## DIRECTIVE
Starting at the first line of the data below, retype every line up to and including the one containing "COL = SC.collection".

## DATA SECTION
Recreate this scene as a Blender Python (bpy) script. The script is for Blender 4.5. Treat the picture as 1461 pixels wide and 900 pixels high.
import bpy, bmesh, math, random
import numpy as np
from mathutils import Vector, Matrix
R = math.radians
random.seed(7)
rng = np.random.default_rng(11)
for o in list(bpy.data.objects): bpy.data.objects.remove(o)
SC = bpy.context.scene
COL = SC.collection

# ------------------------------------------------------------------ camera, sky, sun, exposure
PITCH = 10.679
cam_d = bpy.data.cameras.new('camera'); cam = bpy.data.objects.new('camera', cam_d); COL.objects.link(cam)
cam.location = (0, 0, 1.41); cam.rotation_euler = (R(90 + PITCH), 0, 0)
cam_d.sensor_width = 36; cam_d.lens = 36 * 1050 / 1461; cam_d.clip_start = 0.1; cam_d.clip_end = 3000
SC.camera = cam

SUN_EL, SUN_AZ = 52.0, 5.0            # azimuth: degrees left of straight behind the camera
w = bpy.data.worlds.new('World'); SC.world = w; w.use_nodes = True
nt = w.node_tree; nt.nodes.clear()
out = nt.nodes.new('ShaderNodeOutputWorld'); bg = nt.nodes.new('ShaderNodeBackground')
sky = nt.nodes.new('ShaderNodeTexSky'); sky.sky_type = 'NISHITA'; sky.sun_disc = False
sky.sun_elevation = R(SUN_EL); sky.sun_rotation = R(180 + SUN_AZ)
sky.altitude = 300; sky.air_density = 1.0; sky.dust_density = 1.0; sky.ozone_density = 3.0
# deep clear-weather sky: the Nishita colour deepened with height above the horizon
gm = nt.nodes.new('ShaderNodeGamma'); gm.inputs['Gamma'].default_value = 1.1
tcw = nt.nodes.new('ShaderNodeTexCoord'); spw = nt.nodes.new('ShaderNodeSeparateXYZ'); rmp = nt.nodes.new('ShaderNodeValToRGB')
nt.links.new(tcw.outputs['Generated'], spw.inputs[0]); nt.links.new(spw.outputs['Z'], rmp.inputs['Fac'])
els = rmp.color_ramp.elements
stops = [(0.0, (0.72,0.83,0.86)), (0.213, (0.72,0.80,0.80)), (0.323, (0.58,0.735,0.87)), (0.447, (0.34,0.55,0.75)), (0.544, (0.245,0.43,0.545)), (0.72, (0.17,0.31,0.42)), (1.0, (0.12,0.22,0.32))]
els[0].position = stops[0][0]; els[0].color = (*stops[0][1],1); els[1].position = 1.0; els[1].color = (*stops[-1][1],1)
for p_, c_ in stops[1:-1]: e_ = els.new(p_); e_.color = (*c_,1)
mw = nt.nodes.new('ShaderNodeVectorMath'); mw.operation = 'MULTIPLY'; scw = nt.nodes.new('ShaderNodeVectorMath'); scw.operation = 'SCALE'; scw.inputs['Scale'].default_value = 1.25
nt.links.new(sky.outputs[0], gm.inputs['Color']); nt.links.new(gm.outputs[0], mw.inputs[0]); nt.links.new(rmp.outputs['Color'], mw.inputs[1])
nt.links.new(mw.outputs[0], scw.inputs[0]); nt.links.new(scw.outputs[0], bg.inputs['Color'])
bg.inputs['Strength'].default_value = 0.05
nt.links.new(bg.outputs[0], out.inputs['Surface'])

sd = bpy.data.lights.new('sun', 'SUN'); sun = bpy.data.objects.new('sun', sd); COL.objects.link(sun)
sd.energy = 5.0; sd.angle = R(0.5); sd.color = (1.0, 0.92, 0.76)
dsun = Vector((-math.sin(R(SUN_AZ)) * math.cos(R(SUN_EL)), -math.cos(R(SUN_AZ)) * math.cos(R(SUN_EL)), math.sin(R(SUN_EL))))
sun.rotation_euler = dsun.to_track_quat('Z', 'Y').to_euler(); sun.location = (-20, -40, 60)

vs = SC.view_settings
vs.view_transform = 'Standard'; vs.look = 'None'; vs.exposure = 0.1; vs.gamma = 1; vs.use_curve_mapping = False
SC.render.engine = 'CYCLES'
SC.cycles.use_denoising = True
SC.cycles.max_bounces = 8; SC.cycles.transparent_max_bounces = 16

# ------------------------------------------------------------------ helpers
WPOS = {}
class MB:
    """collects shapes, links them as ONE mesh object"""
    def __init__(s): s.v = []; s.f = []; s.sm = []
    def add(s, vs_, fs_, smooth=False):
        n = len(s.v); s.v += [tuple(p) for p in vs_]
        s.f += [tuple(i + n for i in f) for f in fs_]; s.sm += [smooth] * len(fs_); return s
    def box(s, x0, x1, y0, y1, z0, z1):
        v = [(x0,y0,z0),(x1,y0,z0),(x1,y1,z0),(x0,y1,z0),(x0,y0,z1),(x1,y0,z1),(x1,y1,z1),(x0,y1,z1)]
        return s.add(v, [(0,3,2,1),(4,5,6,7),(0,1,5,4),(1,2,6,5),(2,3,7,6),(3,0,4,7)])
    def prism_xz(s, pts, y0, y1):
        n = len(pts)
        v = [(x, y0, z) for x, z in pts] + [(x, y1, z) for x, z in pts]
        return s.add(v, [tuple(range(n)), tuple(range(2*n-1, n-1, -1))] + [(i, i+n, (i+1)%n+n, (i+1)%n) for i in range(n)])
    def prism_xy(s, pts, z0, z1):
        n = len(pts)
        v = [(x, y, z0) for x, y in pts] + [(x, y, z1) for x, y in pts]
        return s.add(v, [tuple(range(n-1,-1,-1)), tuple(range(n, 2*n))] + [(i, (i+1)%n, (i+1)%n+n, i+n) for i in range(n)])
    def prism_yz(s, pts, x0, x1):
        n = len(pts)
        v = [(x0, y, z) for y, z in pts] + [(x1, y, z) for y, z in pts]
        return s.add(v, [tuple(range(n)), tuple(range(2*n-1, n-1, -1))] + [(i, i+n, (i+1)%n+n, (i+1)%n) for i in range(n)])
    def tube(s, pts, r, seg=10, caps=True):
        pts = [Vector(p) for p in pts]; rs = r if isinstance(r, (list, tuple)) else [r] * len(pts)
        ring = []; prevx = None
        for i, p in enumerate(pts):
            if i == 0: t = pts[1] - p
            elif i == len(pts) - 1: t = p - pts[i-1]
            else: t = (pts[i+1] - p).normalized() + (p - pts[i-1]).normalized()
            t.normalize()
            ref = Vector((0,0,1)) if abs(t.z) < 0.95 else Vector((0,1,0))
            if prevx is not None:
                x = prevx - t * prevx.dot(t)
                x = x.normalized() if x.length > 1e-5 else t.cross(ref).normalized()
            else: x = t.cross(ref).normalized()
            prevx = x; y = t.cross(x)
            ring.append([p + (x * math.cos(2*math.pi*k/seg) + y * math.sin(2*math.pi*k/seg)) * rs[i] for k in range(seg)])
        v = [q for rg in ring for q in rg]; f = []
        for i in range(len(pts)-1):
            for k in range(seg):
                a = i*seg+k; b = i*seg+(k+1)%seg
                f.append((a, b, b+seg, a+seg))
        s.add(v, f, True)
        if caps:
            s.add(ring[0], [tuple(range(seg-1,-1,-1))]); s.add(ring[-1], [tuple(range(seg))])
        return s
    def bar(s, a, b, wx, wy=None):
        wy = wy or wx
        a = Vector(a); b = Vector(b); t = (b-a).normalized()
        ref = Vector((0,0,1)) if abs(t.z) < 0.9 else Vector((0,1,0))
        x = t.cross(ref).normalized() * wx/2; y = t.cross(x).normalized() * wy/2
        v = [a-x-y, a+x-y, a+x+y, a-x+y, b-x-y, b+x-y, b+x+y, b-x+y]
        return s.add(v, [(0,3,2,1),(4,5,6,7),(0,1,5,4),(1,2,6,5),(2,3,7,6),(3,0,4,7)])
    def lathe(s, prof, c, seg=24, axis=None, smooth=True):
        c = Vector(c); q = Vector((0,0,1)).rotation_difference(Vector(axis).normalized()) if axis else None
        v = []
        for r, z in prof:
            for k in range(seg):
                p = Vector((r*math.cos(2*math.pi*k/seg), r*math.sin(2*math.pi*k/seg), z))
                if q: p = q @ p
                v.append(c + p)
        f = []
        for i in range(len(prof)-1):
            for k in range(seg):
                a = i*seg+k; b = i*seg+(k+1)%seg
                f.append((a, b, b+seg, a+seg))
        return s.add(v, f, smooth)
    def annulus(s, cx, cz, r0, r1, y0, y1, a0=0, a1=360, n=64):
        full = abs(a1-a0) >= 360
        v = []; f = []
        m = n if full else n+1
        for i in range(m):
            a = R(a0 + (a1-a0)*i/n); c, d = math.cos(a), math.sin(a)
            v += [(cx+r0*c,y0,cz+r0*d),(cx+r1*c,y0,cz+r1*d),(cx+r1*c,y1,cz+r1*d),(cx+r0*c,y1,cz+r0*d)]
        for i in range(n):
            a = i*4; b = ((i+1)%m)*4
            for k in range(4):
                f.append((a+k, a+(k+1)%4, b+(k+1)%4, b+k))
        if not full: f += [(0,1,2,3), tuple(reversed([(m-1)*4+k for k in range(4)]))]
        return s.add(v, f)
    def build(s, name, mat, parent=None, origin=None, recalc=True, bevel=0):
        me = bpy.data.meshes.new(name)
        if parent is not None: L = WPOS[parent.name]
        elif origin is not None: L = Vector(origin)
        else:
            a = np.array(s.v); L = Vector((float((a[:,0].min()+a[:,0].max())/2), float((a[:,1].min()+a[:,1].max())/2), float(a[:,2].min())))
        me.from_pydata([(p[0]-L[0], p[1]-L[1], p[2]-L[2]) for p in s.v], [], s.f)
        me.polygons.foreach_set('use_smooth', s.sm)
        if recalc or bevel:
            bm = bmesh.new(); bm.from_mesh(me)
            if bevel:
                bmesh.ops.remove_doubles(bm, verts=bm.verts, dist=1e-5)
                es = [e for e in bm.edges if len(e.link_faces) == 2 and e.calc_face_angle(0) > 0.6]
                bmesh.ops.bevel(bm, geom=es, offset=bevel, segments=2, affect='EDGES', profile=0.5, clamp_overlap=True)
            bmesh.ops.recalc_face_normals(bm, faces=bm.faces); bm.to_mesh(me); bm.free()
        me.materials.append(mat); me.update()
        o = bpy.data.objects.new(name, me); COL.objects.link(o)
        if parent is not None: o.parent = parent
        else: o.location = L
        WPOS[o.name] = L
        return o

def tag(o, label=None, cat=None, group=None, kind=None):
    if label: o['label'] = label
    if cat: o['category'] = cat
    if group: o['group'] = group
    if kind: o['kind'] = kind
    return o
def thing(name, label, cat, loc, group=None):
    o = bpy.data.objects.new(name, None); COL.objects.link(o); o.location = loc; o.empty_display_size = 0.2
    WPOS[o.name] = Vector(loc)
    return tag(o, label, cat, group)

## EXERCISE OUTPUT
Recreate this scene as a Blender Python (bpy) script. The script is for Blender 4.5. Treat the picture as 1461 pixels wide and 900 pixels high.
import bpy, bmesh, math, random
import numpy as np
from mathutils import Vector, Matrix
R = math.radians
random.seed(7)
rng = np.random.default_rng(11)
for o in list(bpy.data.objects): bpy.data.objects.remove(o)
SC = bpy.context.scene
COL = SC.collection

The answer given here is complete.